Intuition behind convolution

I always wondered about the idea behind convolution. I get what the definition of the convolution does (and I saw all the animations), but what I don't understand is how it relates to so many topics in physics. It seems to me that it is not really an intuitive concept. I guess my question is - what were the ideas, thoughts of the guy that discovered convolution?

About two years ago I read a blog post about convolution that explains it pretty intuitively, but I forgot the name of the website.

Well, here I want to give you just an intuition not a whole proof and abstract notions (convolution products are defined in abstract algebra), so it is a good way to start with Fourier transform. Let's begin with this theorem

$\hat{f}.\hat{g}=\mathcal{F}[\frac{1}{2\pi}f*g]$

where $\hat{f}$ and $\hat{g}$ are the Fourier transform of the functions $f$ and $g$ respectively and $\mathcal{F}$ is the Fourier transform symbol.

$\hat{f}=\frac{1}{2\pi}\int_{-\infty}^{\infty}f(x)e^{i\omega x}dx$

$\hat{g}=\frac{1}{2\pi}\int_{-\infty}^{\infty}g(x)e^{i\omega x}dx$

We just want to know "Where did convolution formula come from?" So we just need to accept the identity above and extend it to see what happens?

$\hat{f}.\hat{g}=\frac{1}{2\pi}\int_{-\infty}^{\infty}f(x)e^{i\omega x}dx .\frac{1}{2\pi}\int_{-\infty}^{\infty}g(x)e^{i\omega x}dx$

$=\frac{1}{4\pi^2}\int_{-\infty}^{\infty}f(x)e^{i\omega x}dx\int_{-\infty}^{\infty}g(x)e^{i\omega x}dx$

Now if we extend the right hand side of the first equation mentioned, we obtain:

$\frac{1}{2\pi}(\frac{1}{2\pi}\int_{-\infty}^{\infty}(f*g)e^{i\omega x}dx) = \frac{1}{4\pi^2}\int_{-\infty}^{\infty}(f*g)e^{i\omega x}dx$

In the equality the term $\frac{1}{4\pi^2}$ is omitted from both side and we obtain:

$\int_{-\infty}^{\infty}f(x)e^{i\omega x}dx\int_{-\infty}^{\infty}g(x)e^{i\omega x}dx=\int_{-\infty}^{\infty}(f*g)e^{i\omega x}dx$

Now we can ask "How can we have the product of two different integrals in only one integral?" (Note that by accepting the convolution and the theorems of Fourier transform we got here!).

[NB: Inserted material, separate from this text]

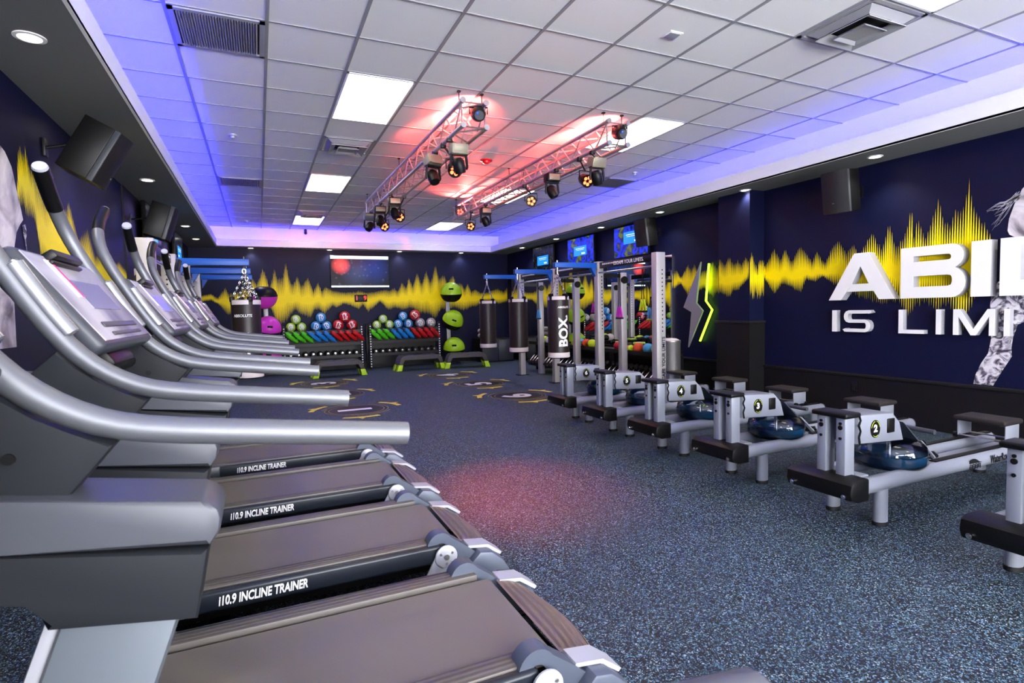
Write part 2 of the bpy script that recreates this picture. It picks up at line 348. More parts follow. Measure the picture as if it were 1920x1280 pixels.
LTc = [(4.6, 2.2), (4.64, 2.45), (4.71, 2.52), (4.75, 2.47), (4.79, 2.54), (4.85, 2.4), (5.0, 2.5), (5.1, 2.3), (5.3, 2.55), (5.5, 2.2), (5.7, 2.35), (5.9, 2.05), (6.2, 2.2), (6.4, 1.95), (6.7, 2.05), (7.0, 1.9), (7.4, 2.0), (7.8, 1.9), (8.2, 1.95)]
LBc = [(4.6, 2.15), (4.62, 2.1), (4.69, 2.1), (4.73, 2.05), (4.88, 2.03), (4.91, 1.95), (4.96, 1.72), (5.07, 1.66), (5.18, 1.6), (5.4, 1.4), (5.7, 1.5), (6.0, 1.45), (6.4, 1.55), (6.8, 1.5), (7.2, 1.6), (8.2, 1.6)]
def itp(tab, x):
    if x <= tab[0][0]: return tab[0][1]
    for (a, va), (b, vb) in zip(tab, tab[1:]):
        if x <= b: return va + (vb-va)*(x-a)/max(b-a, 1e-6)
    return tab[-1][1]
def wave(f, top, bot, u0, u1, step=.0225, mid=1.68):
    mb = MB(); u = u0+step/2; k = 0
    while u < u1:
        zt, zb = itp(top, u), itp(bot, u)
        c = (zt+zb)/2; c = .5*c+.5*mid if zb < mid < zt else c
        jt = .90+.10*rnd.random() if k % 2 else .97+.03*rnd.random(); jb = .88+.12*rnd.random()
        zt = c+(zt-c)*jt; zb = c-(c-zb)*jb; h = step*.495
        P = [(0, zb), (h*.55, c-(c-zb)*.6), (h, c-(c-zb)*.2), (h, c+(zt-c)*.2), (h*.55, c+(zt-c)*.6), (0, zt), (-h*.55, c+(zt-c)*.6), (-h, c+(zt-c)*.2), (-h, c-(c-zb)*.2), (-h*.55, c-(c-zb)*.6)]
        mb.mesh([f(u+a, b) for a, b in P], [tuple(range(10))]); u += step; k += 1
    return mb
tag(obj('sound_wave_mural', wave(lambda u, z: (u, YB-.003, z), BT, BB, -1.33, 6.34), m_yel), 'yellow sound wave graphic printed across the navy back wall', 'wall graphic')
def rwall(u, z):
    return (PX-.003 if PY0 < u < PY1 else XR-.003, u, z)
RF = lambda u, z: (XR-.003, u, z)
tag(obj('sound_wave_mural', wave(RF, RT, RB, 6.13, 7.38), m_yel), 'yellow sound wave graphic on the wall behind the lightning bolt sign', 'wall graphic')
rw = wave(lambda u, z: (PX-.003, u, z), RT, RB, 5.57, 6.11)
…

Let's make it easier by writing $\int_{\Omega}\phi d\mu(x) \int_{\Omega}\psi d\mu(x)$ and how can we make them into one integral. We know from real analysis that we can write the integral as:

$\int \phi d\mu = \sum_{1}^{n}a_j\mu(E_j)$ and $\int \psi d\mu = \sum_{1}^{n}b_j\mu(E_j)$

where $E_j$ are elementary sets of the domain. For easier manipulation (this is just an intuition not a proof!) we suppose that for all $E_j$ we have $\phi(E_j)=a_j$ and $\psi(E_j)=b_j$ and with assumption that $\mu(E_j)=\mu(E_i)=1$ for all $i$ and $j$ ($\mu$ here is the measure of the sets $E_j$) then we can write

$\int \phi d\mu\int \psi d\mu = \sum_{1}^{n}a_j\mu(E_j)\sum_{1}^{n}b_j\mu(E_j)=$

$(a_1+a_2+\dots+a_n)(b_1+b_2+\dots+b_n)=$ $a_1(b_1+b_2+\dots+b_n)+a_2(b_1+b_2+\dots+b_n)+\dots+a_n(b_1+b_2+\dots+b_n)$

For the first term $a_1(b_1+b_2+\dots+b_n)$, we see that $a_1$ is multiplied in all values of the function $g$ and this process is repeated for other terms. This is like translating the function $f$ (compute its values in $E_j$s) and then multiply it by function of $g$ then sum them (integrate the function $f(x-t)g(x)$ over the translation domain).

Now we can understand the meaning of convolution: it is a way to take the product of two integrals into only one integral, and for doing that, you need to translate one function (like $f$) then multiply it by the other ($g$) and then sum the multiplications (integrate them).

Any useful comment to complete the answer is appreciated.